Order of incrementing and dereferencing pointer in C++

Question

I tutor students in C++, and recently came across a problem involving pointer arithmetic with array names. The main thing I'm confused about is the statement

T min_value = *begin++; 

Cplusplus tells me that the ++ operator has higher precedence than the * dereference operator, so I assume that begin is first incremented and then dereferenced. Also, this site confirms that when you pass the name of an array to a function, it gets turned into a pointer to the address of the first element, element [0]. However, when I run the code below in Visual Studio, it looks like min_value is set to be 1.5 at the beginning, which seems to contradict what I think the order of operations are.

I think it should be:

1. increment the begin pointer to the [1] element (2nd in the array)
2. dereference the pointer value
3. set min_value to be equal to the 2nd element in the array.

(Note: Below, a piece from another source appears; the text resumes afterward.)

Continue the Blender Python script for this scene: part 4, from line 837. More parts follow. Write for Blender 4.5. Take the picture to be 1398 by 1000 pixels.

However, my experiment seems to indicate that instead something different is happening:

1. dereference pointer value
2. set min_value equal to 1st element of array
3. increment pointer to next element

Can someone clarify this?

// Problem #3: Please write the implementation of min() function and max() function..

#include <iostream> 
using namespace std; 
template<typename T> 

T min(T* begin, T* end) 
{ 
        T min_value = *begin++; 
        while(begin != end) // You can use for-loop too. 
        { 
                if( *begin < min_value) 
                        min_value = *begin; 
                begin++; 
        } 
        return min_value; 
} 
template<typename T> 
T max(T* begin, T* end) 
{ 
        T max_value = *begin++; 
        while(begin != end) 
        { 
                if( *begin > max_value) 
                        max_value = *begin; 
                begin++; 
        } 
        return max_value; 
} 
int main() 
{ 
        double arr[] = {    1.5, 4.5, 3.5, 2.5, 5.5 }; 
        int values[] = {    1, 2, 3, 4, -1, 5 }; 
        cout << "min of arr[] is : " << min(arr, arr + 5) << endl; 
        cout << "min of values[] is : " << min(values, values + 6) << endl; 
        cout << "max of arr[] is : " << max(arr, arr + 5) << endl; 
        cout << "max of values[] is : " << max(values, values + 6) << endl; 
}

Answer 1

Precedence is only a rule for how the code should be parsed. ++ comes first, and * comes second. But when the code is executed, you have to consider what the operators actually do.

In your case, the following happens:

1. A copy of begin is made.
2. The original is incremented.
3. The copy is returned.
4. The copy is dereferenced.
5. The copy is assigned to min_value.

That's just how the post-increment operator works, and it's also how you write the operator when you overload it for your own types:

T operator++(int)
{
    T copy = *this;
    ++(*this);
    return copy;
}

---

Actually, in the case of the built-in post-increment operator, incrementation does not necessarily have to be step 2. It could also happen at a later point, as long as the observable behaviour is the same. For example, nothing stops the compiler from incrementing the original value after it has returned the copy. You could not perform such a thing in your own, overloaded operator, of course.

Answer 2

This expression

T min_value = *begin++; 

can be imagined the following way

auto temp = begin;
T min_value = *temp;
++begin;

According to the C++ Standard (5.2.6 Increment and decrement)

1 The value of a postfix ++ expression is the value of its operand. [ Note: the value obtained is a copy of the original value —end note ] ...The value computation of the ++ expression is sequenced before the modification of the operand object.

In general case the function definitions are wrong because the range specified by begin and end can be empty and begin can point beyond a valid range. In this case you may neither increase begin nor dereference it.

So it would be more correctly to write for example the following way

template <typename T>
T * min( T* begin, T* end ) 
{
    T *min_value = begin;
 
    if ( begin != end )
    {
        while( ++begin != end )
        { 
            if( *begin < *min_value ) min_value = begin; 
        } 
    }

    return min_value; 
} 

In this case the call of the function will look like

cout << "min of arr[] is : " << *min(arr, arr + 5) << endl;
                               ^^^

Answer 3

You should not confuse the return value of an operator and the priority.

The first is dealing with what the operator returns, the second deals with when something happens.

So if you have:

T min_value = *begin++;

Here is how it works:

1. operator++ - it increments the pointer, but returns the pointer that was there originally.
2. operator* - dereferences the pointer returned previously, returns T that it pointed to.
3. operator= stores left-hand side into right-hand side, returns right-hand side.

You don't use the last return value, but you theoretically could.

Note here, that in #2 you use the return from #1, rather than accessing the pointer again.